The Shangri La Guangzhou burger was one of the finest we’ve had so far. The fries were nice and crispy and the cheeseburger was very well cooked, still juicy and well seasoned.
It wasn’t the best, that still belongs to the burger we had at the Excelsior in Hong Kong, mainly because the management also sent up a complimentary bottle of wine, plus we got a room upgrade as well, so sipping wine, eating a fine burger and looking over at Victoria Harbour is hard to beat.
The worst by far, was a sad piece of meat and bread I had at the Sheraton Hotel in Cairo. I’m sure the whole thing was a microwave job. It was so bad I had one or two bites and left the rest outside on the tray for room service to take away. Sad.
We also ate in the Summer Palace, the group’s signature Chinese restaurant. To be honest this was back in early October and I really cannot remember what we ate. But what I do remember that it was the best food I have ever eaten either in China or in a Chinese restaurant anywhere in the world.

Through recommendations from our waitress we nourished our souls on some fine Cantonese dishes.
With every bite we were in awe at the sheer quality of the cooking and the taste of the food we were eating.

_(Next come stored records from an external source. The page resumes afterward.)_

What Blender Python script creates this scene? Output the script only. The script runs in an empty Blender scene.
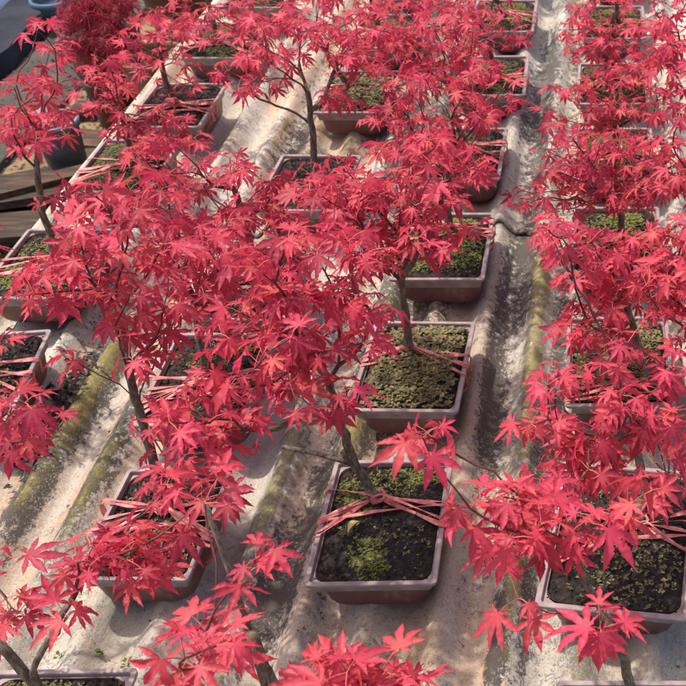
import bpy, math, random
import numpy as np
from mathutils import Vector, Matrix

R = math.radians
rng = np.random.default_rng(7)
random.seed(7)
scn = bpy.context.scene
C = scn.collection

# ------------------------------------------------------------------ camera
HC = 1.450                      # camera height above the troughs of the bench
FPX = 1050.0
PITCH = math.atan2(843, FPX)
cam = bpy.data.cameras.new('camera')
cam.lens = FPX / 686 * 36
cam.sensor_width = 36
cam.shift_x = (343 - 610) / 686
cam.clip_start = 0.02
cam.clip_end = 500
cam.dof.use_dof = True
cam.dof.focus_distance = 1.65
cam.dof.aperture_fstop = 14
camo = bpy.data.objects.new('camera', cam)
camo.location = (0, 0, HC)
camo.rotation_euler = (math.pi / 2 - PITCH, 0, 0)
C.objects.link(camo)
scn.camera = camo

# ------------------------------------------------------------------ light
SUN_EL, SUN_AZ = R(67), R(-60)        # azimuth from +Y towards +X
world = bpy.data.worlds.new('World')
scn.world = world
world.use_nodes = True
wn = world.node_tree
sky = wn.nodes.new('ShaderNodeTexSky')
sky.sky_type = 'NISHITA'
sky.sun_disc = False
sky.sun_elevation = SUN_EL
sky.sun_rotation = SUN_AZ
sky.dust_density = 4.0
sky.ozone_density = 0.6
sky.air_density = 1.0
wn.links.new(sky.outputs[0], wn.nodes['Background'].inputs[0])
wn.nodes['Background'].inputs[1].default_value = 0.15
sl = bpy.data.lights.new('sun', 'SUN')
sl.energy = 2.9
sl.angle = R(1.2)
sl.color = (1.0, 0.93, 0.85)
so = bpy.data.objects.new('sun', sl)
sd = Vector((math.sin(SUN_AZ) * math.cos(SUN_EL), math.cos(SUN_AZ) * math.cos(SUN_EL), math.sin(SUN_EL)))
so.rotation_euler = sd.to_track_quat('Z', 'Y').to_euler()
so.location = sd * 10
C.objects.link(so)
scn.view_settings.view_transform = 'Standard'
scn.view_settings.look = 'None'
scn.view_settings.gamma = 1
scn.view_settings.exposure = 0.60
scn.cycles.max_bounces = 7
scn.cycles.transparent_max_bounces = 6

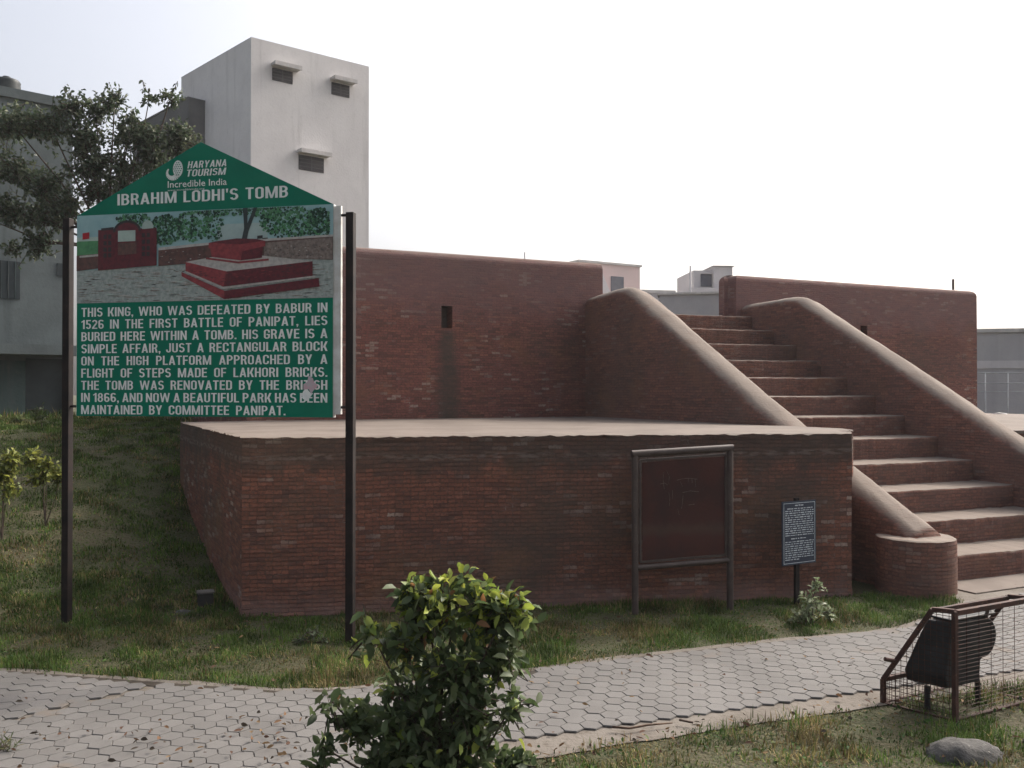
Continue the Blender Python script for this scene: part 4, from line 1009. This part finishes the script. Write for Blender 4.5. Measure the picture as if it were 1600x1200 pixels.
# fallen leaves and crumbs
r_ = np.random.default_rng(15)
ne = r_.uniform(-.3, 2.2, 80); X = np.concatenate([r_.uniform(-2.6, 2.6, 200), r_.normal(-1.2, .6, 110), ne]); Y = np.concatenate([r_.uniform(3.7, 6.4, 200), r_.normal(4.05, .16, 110), 3.9+.355*ne+r_.normal(-.03, .07, 80)])
k = np.abs(X) < Y*.6; X, Y = X[k], Y[k]; n_ = len(X)
V, Q, Cc = leaves(np.stack([X, Y, .024+r_.uniform(0, .012, n_)], 1), np.stack([r_.normal(0, 1, n_), r_.normal(0, 1, n_), r_.normal(.05, .12, n_)], 1), r_.uniform(.015, .045, n_), r_.uniform(.008, .022, n_), np.array([(.14,.08,.045),(.09,.05,.035),(.20,.13,.07),(.05,.04,.03)])[r_.integers(0, 4, n_)], r_, 0)
o = bulk('leaf_litter', V, Q, LEAF_DRY, None, Cc); tag(o, 'fallen dry leaves scattered over path and grass', 'leaf litter', kind='stuff')

# ------------------------------------------------------------------ buildings behind
def plaster(name, c1, c2, sc=.5, streak=.5, dark=(.14,.13,.125)):
    t = NT(name); v = t.obj
    c = t.mix(t.ramp(t.noise(v, sc, 6, .65), .36, .66), c1, c2)
    mp = t.n('Mapping'); t.set(mp, 0, v); mp.inputs['Scale'].default_value = (1.6, 1.6, .14)
    c = t.mix(t.math('MULTIPLY', t.ramp(t.noise(mp.outputs[0], 1.2, 5, .65), .52, .76), streak), c, dark)
    c = t.mix(t.math('MULTIPLY', t.ramp(t.noise(v, 7, 5, .7), .5, .75), .25), c, dark)
    return t.out(c, .92, t.noise(v, 14, 5), .3, .02)
M['dark_open'] = rough_mat('dark_grille', (.035,.03,.034), (.06,.052,.056), 4, .7, .05)
M['tower'] = plaster('tower_plaster', (.64,.615,.60), (.57,.545,.535), .35, .6, (.36,.34,.33))
M['chajja'] = plaster('ledge_concrete', (.56,.53,.51), (.44,.42,.405), 1.5)
M['greyiron'] = rough_mat('grey_iron', (.11,.105,.105), (.08,.078,.078), 8, .7)
def oriented(p0, p1): return math.atan2(p1[1]-p0[1], p1[0]-p0[0])
# grey tower: corner at K, right face 38 degrees, left face to the back left
K = pix(391, 30.); ta = R(38); TZ_ = 1.6+555*30/1400
tw = empty('tower_block', (*K, 0), ta, 'tall plain grey plastered tower with small hooded windows', 'tower')
rl = 4.47; le = (-.699, .715); ll = 5.39
def tloc(wx, wy): return (math.cos(ta)*wx+math.sin(ta)*wy, -math.sin(ta)*wx+math.cos(ta)*wy)
L1 = tloc(le[0]*ll, le[1]*ll)
mb = MB(); mb.prism([(0,0), (rl,0), (rl+L1[0], L1[1]), L1], -.5, TZ_); mb.build('wall', M['tower'], tw)
mb = MB(); mb.prism([(.004,.004), (rl-.004,.004), (rl+L1[0], L1[1]-.004), L1], TZ_, TZ_+.03); mb.build('roof', M['tower'], tw)
def face_pos(px, py):      # pixel on the tower's right face -> local (x, z)
    k = (px-800)/1400; s = (k*K[1]-K[0])/(math.cos(ta)-k*math.sin(ta)); dd = K[1]+s*math.sin(ta)
    return s, 1.6-(py-612)*dd/1400
for (xa, ya, xb, yb, ca0, cb0, cy) in ((424,105,456,127,420,466,98), (517,127,545,149,513,552,118), (466,241,505,267,461,513,234)):
    u0, za = face_pos(xa, ya); u1, _ = face_pos(xb, ya+3); _, zb_ = face_pos((xa+xb)/2, yb); za = face_pos((xa+xb)/2, (ya+ya+6)/2)[1]
    mb = MB(); mb.box(u0, u1, -.02, .12, zb_, za); w_ = mb.build('window', M['dark_open'], tw)
    mb = MB(); 
    for j in range(1, 4): mb.box(u0, u1, -.03, -.021, zb_+(za-zb_)*j/4-.012, zb_+(za-zb_)*j/4+.012)
    mb.box((u0+u1)/2-.02, (u0+u1)/2+.02, -.034, -.0305, zb_+.01, za-.01); mb.build('grille', M['greyiron'], w_)
    c0, zc = face_pos(ca0, cy); c1_, _ = face_pos(cb0, cy)
    mb = MB(); mb.box(c0+.05, c1_-.05, -.38, 0, za+.05, za+.15); mb.box(c0+.05, c1_-.05, -.385, -.33, za+.01, za+.05); mb.build('window_hood', M['chajja'], tw)
# balcony block and lower wing on the tower's left
bl = empty('hanging_balcony', (*pix(293, 32.), 0), R(134.4), 'shade-dark closed balcony hanging off the left side of the grey tower', 'balcony')
M['annexe'] = plaster('shaded_annexe_plaster', (.12,.12,.12), (.09,.09,.09), .6)  # plaster darkened so the balcony's shade sits in its colour
mb = MB(); mb.box(0, 5.0, -1.9, 0, 10.75, 12.1); mb.build('wall', M['annexe'], bl)
mb = MB(); mb.box(-.03, 5.1, -1.9, .03, 12.1, 12.16); mb.build('roof', M['annexe'], bl); mb = MB(); mb.box(-.02, 5.05, -1.9, .02, 10.6, 10.75); mb.build('floor_slab', M['annexe'], bl)
wg = empty('rear_house', (*pix(296, 33.), 0), R(134), 'pale low house with a flat roof between the tree and the tower', 'house')
M['wing'] = plaster('wing_plaster', (.47,.45,.435), (.40,.38,.37), .5)
mb = MB(); mb.box(0, 8.5, -6, 0, -.5, 10.6); mb.build('wall', M['wing'], wg)
mb = MB(); mb.box(-.1, 8.6, -6.1, .1, 10.6, 10.75); mb.build('roof', M['chajja'], wg)
# dim house at the left edge
HA = R(41.7); d0 = 19.; HK = pix(-190, d0*.86)
ho = empty('village_house', (*pix(112, 21.5), 0), HA, 'dim grey two-storey house behind the tree, with a porch slab over its dark door', 'house')
M['house'] = plaster('house_plaster', (.115,.135,.138), (.085,.10,.102), .7, .5, (.05,.058,.058)); M['house_low'] = plaster('house_teal', (.055,.085,.085), (.045,.07,.072), .9)
ZH = 1.43+(612-160)*21.5/1400
mb = MB(); mb.box(-14, 0, 0, 9, -.3, ZH); mb.build('wall', M['house'], ho)
mb = MB(); mb.box(-14.1, .06, -.08, 9.05, ZH, ZH+.22); mb.build('roof', M['house'], ho)
def hp(px, py):
    O = pix(112, 21.5); k = (px-800)/1400; s = (k*O[1]-O[0])/(math.cos(HA)-k*math.sin(HA)); dd = O[1]+s*math.sin(HA)
    return s, 1.6-(py-612)*dd/1400
M['house_dark'] = rough_mat('shaded_opening', (.012,.02,.024), (.02,.03,.034), 3, .5, .05, .3)  # dark colour stands for the shade inside door and windows
def hrect(name, xa, ya, xb, yb, y0, y1, mat, parent=ho):
    u0, za = hp(xa, ya); u1, _ = hp(xb, ya); _, zb_ = hp(xb, yb)
    mb = MB(); mb.box(u0, u1, y0, y1, zb_, za); return mb.build(name, mat, parent)
w_ = hrect('window', -18, 405, 30, 468, -.03, .2, M['house_dark']); u0, za = hp(-18, 405); u1, zb_ = hp(30, 468)
mb = MB()
for x in np.linspace(u0+.1, u1-.1, 4): mb.box(x-.006, x+.006, -.05, -.031, zb_, za)
mb.build('bars', M['house_low'], w_)
hrect('window', 88, 411, 111, 433, -.03, .2, M['house_dark'])
hrect('window', -60, 250, -20, 310, -.03, .2, M['house_dark'])
u0, za = hp(-60, 543); u1, zb_ = hp(107, 556)
mb = MB(); mb.box(u0-2, -.02, -.9, 0, hp(60, 556)[1], hp(60, 541)[1]); mb.build('porch_slab', M['house'], ho)
hrect('lower_wall', -40, 562, 39, 668, -.05, .0, M['house_low']); hrect('doorway', 40, 560, 99, 668, -.03, .1, M['house_dark'])
mb = MB(); mb.box(hp(101, 560)[0], hp(106, 560)[0], -.12, -.02, -.2, hp(103, 558)[1]); mb.build('door_jamb', M['white_edge'], ho)
tk = empty('water_tank', (*pix(8, 22.5), 1.6+(612-146)*22.5/1400+.05), 0, 'dark round water tank on the roof at the far left', 'water tank')
bm = bmesh.new(); rings = []
for (rr, z) in ((.31,0),(.32,.03),(.31,.09),(.32,.14),(.31,.2),(.32,.25),(.29,.3),(.16,.33),(.09,.335),(.09,.39)):
    rings.append([bm.verts.new((rr*math.cos(2*math.pi*j/24), rr*math.sin(2*math.pi*j/24), z)) for j in range(24)])
for a_, b_ in zip(rings[:-1], rings[1:]):
    for j in range(24): bm.faces.new((a_[j], a_[(j+1)%24], b_[(j+1)%24], b_[j]))
bm.faces.new(rings[-1]); me = bpy.data.meshes.new('tank'); bm.to_mesh(me); bm.free()
finish(me, 'tank', rough_mat('tank_plastic', (.025,.03,.032), (.04,.045,.045), 6, .5), tk, True, False)
# seen through the stair head
def block(name, px0, px1, pyt, d, ang_, depth, mat, label, cat, roof=.18, rmat='chajja', zb=-.5):
    O = pix(px0, d); k = (px1-800)/1400; s = (k*O[1]-O[0])/(math.cos(ang_)-k*math.sin(ang_)); z = 1.6-(pyt-612)*d/1400
    e = empty(name, (*O, 0), ang_, label, cat); mb = MB(); mb.box(0, s, 0, depth, zb, z); mb.build('wall', mat, e)
    mb = MB(); mb.box(-.08, s+.08, -.08, depth+.08, z, z+roof); mb.build('roof', M[rmat], e); return e, s, z
M['pinkwall'] = plaster('pink_brick_far', (.60,.46,.44), (.55,.44,.42), .5, .2, (.45,.38,.37)); M['greywall'] = plaster('grey_far', (.40,.385,.39), (.34,.33,.34), .4, .3, (.27,.265,.27))  # far walls paled, haze put into their plaster colour
M['palegrey'] = plaster('pale_far', (.55,.52,.52), (.47,.45,.455), .5, .3, (.36,.35,.35)); M['farwin'] = rough_mat('far_window', (.10,.10,.12), (.13,.13,.15), 2, .6)
e, s, z = block('pink_house', 905, 1000, 409, 42., R(30), 7, M['pinkwall'], 'pinkish brick house seen over the stair head', 'house', .1)
mb = MB(); mb.box(s-1.75, s-1.0, -.03, .2, z-1.35, z-.55); mb.build('window', M['farwin'], e)
mb = MB(); mb.add([(s-2.4,-.06,z-.2),(s-1.8,-.06,z-1.4),(s-2.7,-.06,z-1.4),(s-2.4,-.02,z-.2),(s-1.8,-.02,z-1.4),(s-2.7,-.02,z-1.4)], [(0,2,1),(3,4,5),(0,1,4,3),(1,2,5,4),(2,0,3,5)]); mb.build('buttress', M['palegrey'], e)
block('grey_house', 985, 1052, 457, 36., R(12), 5, M['greywall'], 'low grey flat-roofed house just right of the pink house', 'house', .12)
block('compound_wall', 1030, 1230, 461, 33., R(-12), 1.0, M['greywall'], 'long grey rendered wall behind the stair head', 'wall', .08)
e, s, z = block('roof_room', 1116, 1145, 416, 37., R(4), 3, M['palegrey'], 'pale stepped room with a dark window on the roof beyond the stairs', 'roof room', .03, 'palegrey')
mb = MB(); mb.prism([(-.78,.3), (-.005,.3), (-.005,3), (-.78,3)], -.5, z-.13); mb.build('side_room', M['palegrey'], e)
mb = MB(); mb.box(-.48, -.02, .27, .42, z-.80, z-.30); w_ = mb.build('window', M['farwin'], e); mb = MB(); mb.box(-.52, -.0, .10, .296, z-.29, z-.24); mb.build('window_hood', M['palegrey'], e)
mb = MB(); mb.box(-1.1, s-.01, -.3, -.01, -.5, z-.92); mb.build('parapet', M['palegrey'], e)
for nm, px, y0, y1, d, r0, lab in (('antenna_pole', 1079, 415, 470, 34.5, .035, 'thin grey antenna pole left of the pale roof room'), ('antenna_pole', 1490, 436, 480, 30., .045, 'short dark pole rising behind the right parapet'), ('antenna_pole', 820, 394, 430, 30., .025, 'tiny mast tip above the left parapet')):
    X, Y, Z1 = pix(px, d, y0); Z0 = .0; mb = MB(); mb.tube([(0, 0, 0), (0, 0, Z1)], r0, 8); 
    if px == 820: mb.tube([(-.15, 0, Z1-.25), (.12, 0, Z1-.25)], .012, 5)
    o = mb.build(nm, M['greywall'] if px != 1490 else M['rust'], None, True, False, loc=(X, Y, 0)); tag(o, lab, 'pole', 'poles behind the parapets')
# right edge: grey house with railing
e, s, z = block('grey_house', 1510, 1760, 520, 30., R(-14), 8, M['greywall'], 'grey rendered house with a railing beyond the right parapet', 'house', .12)
def rz(py, d=30.): return 1.6-(py-612)*d/1400
mb = MB(); mb.box(.2, s, -.04, 0, rz(576), rz(564)); mb.build('plaster_band', M['palegrey'], e)
rl_ = empty('railing', (*pix(1520, 27.), 0), R(-10), 'pale thin metal railing in front of the grey house at the right edge', 'railing')
M['railpaint'] = rough_mat('railing_paint', (.42,.43,.44), (.34,.34,.35), 5, .6)
mb = MB()
mb.tube([(0,0,rz(583,27.)),(5,0,rz(583,27.))], .02, 6); mb.tube([(0,0,rz(599,27.)),(5,0,rz(599,27.))], .02, 6); mb.tube([(0,0,rz(612,27.)),(5,0,rz(612,27.))], .015, 6)
mb.build('rail', M['railpaint'], rl_, True, False)
for x in (.35, .98, 1.6, 2.4, 3.2, 4.0, 4.8):
    mb = MB(); mb.tube([(x,0,0),(x,0,rz(582,27.))], .018, 6); mb.build('post', M['railpaint'], rl_, True, False)
mb = MB(); mb.tube([(x, 0, z) for x, z in ((0,0),(.12,.02),(.25,.0),(.36,-.06),(.45,-.16))], .022, 8)
o = mb.build('bent_pipe', M['white_edge'], None, True, False, loc=pix(1551, 16.5, 648)); tag(o, 'bent white pipe end showing above the second terrace', 'pipe')

# ------------------------------------------------------------------ dusty air
hz = MB(); hz.box(-155, 155, -62, 245, -2, 24)
hm = bpy.data.materials.new('dusty_air'); hm.use_nodes = True; ht = hm.node_tree; ht.nodes.clear()
ho_ = ht.nodes.new('ShaderNodeOutputMaterial'); pv = ht.nodes.new('ShaderNodeVolumePrincipled')
pv.inputs['Color'].default_value = (.93, .94, .96, 1); pv.inputs['Density'].default_value = .0007; pv.inputs['Anisotropy'].default_value = .2
ht.links.new(pv.outputs[0], ho_.inputs['Volume'])
o = hz.build('haze', hm, None, uv=False); tag(o, 'pale dusty air over the whole place', 'haze', kind='stuff')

It was truly a great meal. If this restaurant were in Europe it would easily be deserving of a Michelin star. I’m still kicking myself for not having my camera with me at the time or making any notes on what we ate, but sometimes it’s best just to enjoy the meal for what it is and we did.

For what we saw of Guangzhou we liked. It is not what we were expecting. On the one hand it is a fast modern Megacity, and on the other there are parts that are probably how they were many years ago.

The local Government has done a good job I feel in keeping the old and the new in harmony, although I am sure there are plenty of people who do not feel the same way. But as I said I only saw a few places for a couple of days, so my eyes are glossed over shall we say.

There are still covered walkways in front of shops, which you can find in Hong Kong, but not too much. It reminded me a little of wandering around in Georgetown in Penang. 

Those old Chinese shop fronts really do make that city. It’s a shame that as cities progress these old historic buildings are laid to waste in favour of modern malls.
We did pop into a mall or two just to see if we might pick up a few things, but to be honest the shopping is not that good, it’s much better in Hong Kong. But the world is so close these days that a lot of the brands are available everywhere.

This was a really great trip and one that had been put off for far too long. I mean 7 years is a long time not to return to a great country that we love so much. I’m hoping the next trip to China will be a in a year or two. I’m already eyeing a return visit to Yunnan and/or Sichuan provinces and most certainly Guangzhou. 


Mr Noodles said...

Guangzhou - the city of my forefathers! The food scene is brilliant in Guangzhou, and it's a shame you didn't check out more of its many delights. You can easily lose an afternoon strolling down a street on a food crawl!

On your comments on the 'shophouse' covered walkways, these were first introduced in southern China before spreading out with Chinese settlers to the then British colonies in what is now Malaysia. Although some shophouses remain in Guangzhou, many were sadly destroyed in the name of development.

Mzungu said...

Mr N - I know I wish we had more time, but next time, as from what we saw we liked a lot.
I never knew the covered walkways came from Southern China. It is a shame there are s few left, but hopefully the local Government will keep what's left as a monument to a glorious past.